View Single Post
  #15  
Old 09-05-2009, 12:43 AM
Catfish Catfish is offline
Senior Member
 
Join Date: Jul 2009
Location: America's High Five
Posts: 300
Default

You can call me Catfish, but my name is Dan. I live in a midwestern college town with my beautiful wife, Rarechild, two dogs, one cat and my brother. I play rawkus music in an old time string band, but my day job is working with developmentally disabled adults. I've had this job for well over a decade and have sort of a love/hate relationship with it. I love helping people who can't help themselves, but it''s an emotional drain at times and working for a non-profit will ensure a meager existence.

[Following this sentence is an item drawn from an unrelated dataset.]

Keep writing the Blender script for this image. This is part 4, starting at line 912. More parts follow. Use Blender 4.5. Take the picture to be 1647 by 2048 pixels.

We own our home, but wish we didn't, we have a great community of friends and family, and our lives are rich with music and art. Life is pretty good these days.

Back story...

R and I met at a poetry reading in 2004. She lived an hour away and I had a gf at the time. It didn't take long for me to break up with the gf and start dating R. She is breathtakingly beautiful and smart as a whip, it was an easy choice to make. Three months later we were engaged. A year after that, we were married in a small ceremony on a beach in Cape Cod. Our first year as a married couple was naively blissful. Soon after those golden months ended, we began to get restless and communication slowly broke down. Our whirlwind romance was ending and the real work was beginning, though we were pretty unprepared to give ourselves fully to one another. Two years of withdrawing and misunderstanding followed. We were always good to each other and treated each other with love, but we were both holding back mountains of resentment for the other not being what we thought they were. There's a lot more to it, but I'll leave it at that. Then last fall we had a melt down. R moved out for the winter and we both began the slow and steady process of rebuilding our lives as individuals. R went back to school and I dove headlong into a string band. We talked daily and continued to care for each other even though we needed to be apart. In March, she moved back in, fully expecting to prove to herself that she was never meant to be the marrying type and it would be best to get a divorce. That's when we started actually speaking our minds. With the nuclear option on the table, and being seriously considered, there was nothing to lose. We finally opened our hearts about being attracted to other people. That one conversation changed the entire dynamic of our relationship. We no longer had to hide from one another. We actually found it a turn on talking about it.

That pretty much brings us to today. We are in love, happy and for the first time starting to see the repercussions of spreading love and light among the world we live in. The future looks amazing.
__________________
Concern yourself less with love and more with loving.